Why COM(2012) 238/2 is not a good proposal

I and many with me have serious issues with Proposal for a REGULATION OF THE EUROPEAN PARLIAMENT AND OF THE COUNCIL on electronic identification and trust services for electronic transactions in the internal market' COM(2012) 238/2, and no, it is not only the very long name of the proposal, but that the way it tries to solve the problem with the fact Directive 1999/93/EC on a ‘Community framework for electronic signatures’ has not been implemented. In reality, I think the problem that it is not implemented is that the Directive tried to impose on entities who to trust. One can never do that. Whoever is to take and calculate a risk must both benefit from a trust service and be able to choose as many parameters as possible.

Also note that what now is created is a Regulation. Not a Directive. If this regulation that is on its way through the European Parliament passes, it is immediately legislation. It is not, as a directive, to be implemented in national legislation.

But this explanation might not explain clearly enough why the regulation is bad. My friend Fredrik Ljunggren at Kirei has explained very well the flaws of the regulation. Below are his words:

I think the problems are:

  1. The focus on a government-provided electronic identification scheme using a single technology, which have been tried in several member states and failed miserably every single time.

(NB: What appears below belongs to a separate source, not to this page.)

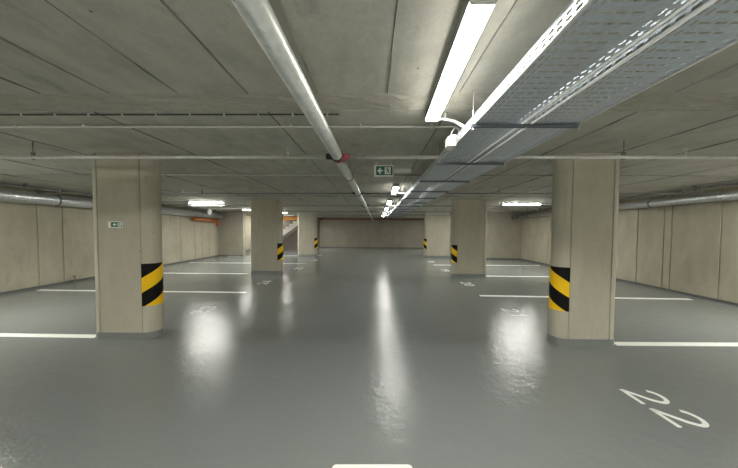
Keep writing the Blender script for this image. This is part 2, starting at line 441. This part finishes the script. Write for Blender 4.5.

I’m not aware of a single successful roll-out of government issued PKI-based tokens to citizens (successful = where citizens actually use the tokens) during the decade of the old directive (1999/93/EC).
  2. The lack of a trust framework, which would clearly define assurance levels for interoperability. This is not suitable to have in a legislation, but is rather a set of rules mutually agreed between the stakeholders (the MS in this case). The regulation should provide (just) the foundation for such a mutually agreed trust.
  3. The complexity and low-level technocratic approach has been discussed in many fora. It focuses on the methodology, not the goals to achieve. Rather than harmonizing the legal status of an electronic signature, it regulates everything from how time should be provided to the requirements of a device for creating such signatures. Hand-written signatures can be created on any paper, using any type of pen. And we have not had the need for a certification scheme of watches and clocks before.
  4. There is no clear trust model. It is immensely unclear what liability a MS would assume on behalf of a trust service provider for participating in this model. Also, it prohibits any business model where the costs are transferred to where the benefits arise (the relying parties). This is a key to get the ecosystem started, as I believe the development are driven by market forces rather than incubated by the government using tax money (see bullet 1). This is also closely tied to bullet 2.

In my opinion, a regulation must be the lowest common denominator necessary to facilitate interoperable trust between MS. Everything beyond that is just likely to create obstacles for the very purpose of the regulation. As evidence I refer to the old directive.

The trust have to originate from voluntary agreements. No entity can be forced to trust another, they would do it for their own benefit and choose who to trust. A federation (or similar constellation of trust service providers) would be a way for a relying party to establish transitive trust to possibly a large numbers of trust service providers. It is purely something to facilitate integration, and even within a federation, an entity may have separate rules for who to trust and not trust.